Start
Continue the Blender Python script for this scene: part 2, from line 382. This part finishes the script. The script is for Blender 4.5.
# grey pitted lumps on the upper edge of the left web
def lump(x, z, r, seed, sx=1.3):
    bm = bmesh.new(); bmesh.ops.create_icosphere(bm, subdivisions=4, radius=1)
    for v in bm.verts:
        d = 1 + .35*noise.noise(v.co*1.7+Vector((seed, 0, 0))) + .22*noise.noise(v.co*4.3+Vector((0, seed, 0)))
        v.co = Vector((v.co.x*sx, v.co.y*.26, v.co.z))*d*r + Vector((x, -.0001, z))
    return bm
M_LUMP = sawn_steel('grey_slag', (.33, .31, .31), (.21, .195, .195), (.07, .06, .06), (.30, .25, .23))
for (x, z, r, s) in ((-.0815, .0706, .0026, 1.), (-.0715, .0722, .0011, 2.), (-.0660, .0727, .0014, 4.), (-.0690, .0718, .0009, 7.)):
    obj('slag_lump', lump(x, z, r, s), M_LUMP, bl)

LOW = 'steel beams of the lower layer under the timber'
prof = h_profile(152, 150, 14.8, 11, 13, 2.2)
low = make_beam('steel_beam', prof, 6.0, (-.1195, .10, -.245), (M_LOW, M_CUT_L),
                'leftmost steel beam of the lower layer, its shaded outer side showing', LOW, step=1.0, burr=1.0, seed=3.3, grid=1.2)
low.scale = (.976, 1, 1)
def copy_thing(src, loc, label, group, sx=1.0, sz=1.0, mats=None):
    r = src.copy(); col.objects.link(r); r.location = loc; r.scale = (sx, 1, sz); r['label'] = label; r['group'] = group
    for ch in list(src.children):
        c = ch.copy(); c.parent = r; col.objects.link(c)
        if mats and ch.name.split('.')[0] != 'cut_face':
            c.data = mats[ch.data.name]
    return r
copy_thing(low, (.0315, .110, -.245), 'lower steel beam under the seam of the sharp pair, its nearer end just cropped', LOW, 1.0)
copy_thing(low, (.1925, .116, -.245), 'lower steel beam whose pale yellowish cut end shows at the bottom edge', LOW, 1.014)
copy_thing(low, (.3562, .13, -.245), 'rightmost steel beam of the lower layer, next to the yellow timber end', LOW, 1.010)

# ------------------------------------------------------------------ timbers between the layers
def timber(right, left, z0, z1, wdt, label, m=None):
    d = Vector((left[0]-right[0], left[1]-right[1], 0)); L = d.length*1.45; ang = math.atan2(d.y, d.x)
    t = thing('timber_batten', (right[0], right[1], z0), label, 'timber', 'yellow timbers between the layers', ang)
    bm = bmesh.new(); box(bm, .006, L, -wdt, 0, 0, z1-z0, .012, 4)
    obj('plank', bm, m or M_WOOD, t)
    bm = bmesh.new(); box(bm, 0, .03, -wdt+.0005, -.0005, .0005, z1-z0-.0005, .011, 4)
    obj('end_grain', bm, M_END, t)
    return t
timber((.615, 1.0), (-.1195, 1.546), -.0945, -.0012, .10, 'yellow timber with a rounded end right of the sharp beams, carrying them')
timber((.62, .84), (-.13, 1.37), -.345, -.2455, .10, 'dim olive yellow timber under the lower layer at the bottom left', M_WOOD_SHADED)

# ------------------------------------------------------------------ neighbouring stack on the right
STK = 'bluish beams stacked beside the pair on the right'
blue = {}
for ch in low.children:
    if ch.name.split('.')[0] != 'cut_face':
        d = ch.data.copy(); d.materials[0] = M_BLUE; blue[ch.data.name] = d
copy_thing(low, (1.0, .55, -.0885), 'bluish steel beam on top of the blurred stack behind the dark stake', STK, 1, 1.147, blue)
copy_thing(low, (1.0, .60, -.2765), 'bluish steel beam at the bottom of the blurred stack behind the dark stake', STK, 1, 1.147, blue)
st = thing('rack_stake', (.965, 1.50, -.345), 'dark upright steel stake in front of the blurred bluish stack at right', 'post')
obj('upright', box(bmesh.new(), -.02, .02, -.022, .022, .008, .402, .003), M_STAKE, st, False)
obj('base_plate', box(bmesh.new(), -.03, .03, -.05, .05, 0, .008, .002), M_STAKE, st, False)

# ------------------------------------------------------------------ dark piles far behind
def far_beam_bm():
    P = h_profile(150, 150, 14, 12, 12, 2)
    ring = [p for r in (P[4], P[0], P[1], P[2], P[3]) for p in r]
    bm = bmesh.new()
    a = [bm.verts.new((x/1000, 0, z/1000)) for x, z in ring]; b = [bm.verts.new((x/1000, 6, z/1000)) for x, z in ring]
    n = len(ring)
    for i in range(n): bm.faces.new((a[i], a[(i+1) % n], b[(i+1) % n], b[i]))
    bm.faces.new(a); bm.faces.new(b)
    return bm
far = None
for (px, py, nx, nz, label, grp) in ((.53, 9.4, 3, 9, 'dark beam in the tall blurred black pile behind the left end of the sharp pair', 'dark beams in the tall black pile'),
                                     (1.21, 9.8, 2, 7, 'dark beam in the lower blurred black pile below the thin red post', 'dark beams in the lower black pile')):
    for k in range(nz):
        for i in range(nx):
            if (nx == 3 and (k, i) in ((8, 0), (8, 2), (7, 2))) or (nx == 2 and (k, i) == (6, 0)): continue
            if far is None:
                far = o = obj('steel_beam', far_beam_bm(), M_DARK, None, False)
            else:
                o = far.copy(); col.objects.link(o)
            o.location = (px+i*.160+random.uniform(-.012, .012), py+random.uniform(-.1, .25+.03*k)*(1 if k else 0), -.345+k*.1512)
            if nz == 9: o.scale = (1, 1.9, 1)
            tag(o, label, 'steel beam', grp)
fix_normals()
End
**Exercise objective:** Reproduce all data above, unchanged.

**Answer below:**
Continue the Blender Python script for this scene: part 2, from line 382. This part finishes the script. The script is for Blender 4.5.
# grey pitted lumps on the upper edge of the left web
def lump(x, z, r, seed, sx=1.3):
    bm = bmesh.new(); bmesh.ops.create_icosphere(bm, subdivisions=4, radius=1)
    for v in bm.verts:
        d = 1 + .35*noise.noise(v.co*1.7+Vector((seed, 0, 0))) + .22*noise.noise(v.co*4.3+Vector((0, seed, 0)))
        v.co = Vector((v.co.x*sx, v.co.y*.26, v.co.z))*d*r + Vector((x, -.0001, z))
    return bm
M_LUMP = sawn_steel('grey_slag', (.33, .31, .31), (.21, .195, .195), (.07, .06, .06), (.30, .25, .23))
for (x, z, r, s) in ((-.0815, .0706, .0026, 1.), (-.0715, .0722, .0011, 2.), (-.0660, .0727, .0014, 4.), (-.0690, .0718, .0009, 7.)):
    obj('slag_lump', lump(x, z, r, s), M_LUMP, bl)

LOW = 'steel beams of the lower layer under the timber'
prof = h_profile(152, 150, 14.8, 11, 13, 2.2)
low = make_beam('steel_beam', prof, 6.0, (-.1195, .10, -.245), (M_LOW, M_CUT_L),
                'leftmost steel beam of the lower layer, its shaded outer side showing', LOW, step=1.0, burr=1.0, seed=3.3, grid=1.2)
low.scale = (.976, 1, 1)
def copy_thing(src, loc, label, group, sx=1.0, sz=1.0, mats=None):
    r = src.copy(); col.objects.link(r); r.location = loc; r.scale = (sx, 1, sz); r['label'] = label; r['group'] = group
    for ch in list(src.children):
        c = ch.copy(); c.parent = r; col.objects.link(c)
        if mats and ch.name.split('.')[0] != 'cut_face':
            c.data = mats[ch.data.name]
    return r
copy_thing(low, (.0315, .110, -.245), 'lower steel beam under the seam of the sharp pair, its nearer end just cropped', LOW, 1.0)
copy_thing(low, (.1925, .116, -.245), 'lower steel beam whose pale yellowish cut end shows at the bottom edge', LOW, 1.014)
copy_thing(low, (.3562, .13, -.245), 'rightmost steel beam of the lower layer, next to the yellow timber end', LOW, 1.010)

# ------------------------------------------------------------------ timbers between the layers
def timber(right, left, z0, z1, wdt, label, m=None):
    d = Vector((left[0]-right[0], left[1]-right[1], 0)); L = d.length*1.45; ang = math.atan2(d.y, d.x)
    t = thing('timber_batten', (right[0], right[1], z0), label, 'timber', 'yellow timbers between the layers', ang)
    bm = bmesh.new(); box(bm, .006, L, -wdt, 0, 0, z1-z0, .012, 4)
    obj('plank', bm, m or M_WOOD, t)
    bm = bmesh.new(); box(bm, 0, .03, -wdt+.0005, -.0005, .0005, z1-z0-.0005, .011, 4)
    obj('end_grain', bm, M_END, t)
    return t
timber((.615, 1.0), (-.1195, 1.546), -.0945, -.0012, .10, 'yellow timber with a rounded end right of the sharp beams, carrying them')
timber((.62, .84), (-.13, 1.37), -.345, -.2455, .10, 'dim olive yellow timber under the lower layer at the bottom left', M_WOOD_SHADED)

# ------------------------------------------------------------------ neighbouring stack on the right
STK = 'bluish beams stacked beside the pair on the right'
blue = {}
for ch in low.children:
    if ch.name.split('.')[0] != 'cut_face':
        d = ch.data.copy(); d.materials[0] = M_BLUE; blue[ch.data.name] = d
copy_thing(low, (1.0, .55, -.0885), 'bluish steel beam on top of the blurred stack behind the dark stake', STK, 1, 1.147, blue)
copy_thing(low, (1.0, .60, -.2765), 'bluish steel beam at the bottom of the blurred stack behind the dark stake', STK, 1, 1.147, blue)
st = thing('rack_stake', (.965, 1.50, -.345), 'dark upright steel stake in front of the blurred bluish stack at right', 'post')
obj('upright', box(bmesh.new(), -.02, .02, -.022, .022, .008, .402, .003), M_STAKE, st, False)
obj('base_plate', box(bmesh.new(), -.03, .03, -.05, .05, 0, .008, .002), M_STAKE, st, False)

# ------------------------------------------------------------------ dark piles far behind
def far_beam_bm():
    P = h_profile(150, 150, 14, 12, 12, 2)
    ring = [p for r in (P[4], P[0], P[1], P[2], P[3]) for p in r]
    bm = bmesh.new()
    a = [bm.verts.new((x/1000, 0, z/1000)) for x, z in ring]; b = [bm.verts.new((x/1000, 6, z/1000)) for x, z in ring]
    n = len(ring)
    for i in range(n): bm.faces.new((a[i], a[(i+1) % n], b[(i+1) % n], b[i]))
    bm.faces.new(a); bm.faces.new(b)
    return bm
far = None
for (px, py, nx, nz, label, grp) in ((.53, 9.4, 3, 9, 'dark beam in the tall blurred black pile behind the left end of the sharp pair', 'dark beams in the tall black pile'),
                                     (1.21, 9.8, 2, 7, 'dark beam in the lower blurred black pile below the thin red post', 'dark beams in the lower black pile')):
    for k in range(nz):
        for i in range(nx):
            if (nx == 3 and (k, i) in ((8, 0), (8, 2), (7, 2))) or (nx == 2 and (k, i) == (6, 0)): continue
            if far is None:
                far = o = obj('steel_beam', far_beam_bm(), M_DARK, None, False)
            else:
                o = far.copy(); col.objects.link(o)
            o.location = (px+i*.160+random.uniform(-.012, .012), py+random.uniform(-.1, .25+.03*k)*(1 if k else 0), -.345+k*.1512)
            if nz == 9: o.scale = (1, 1.9, 1)
            tag(o, label, 'steel beam', grp)
fix_normals()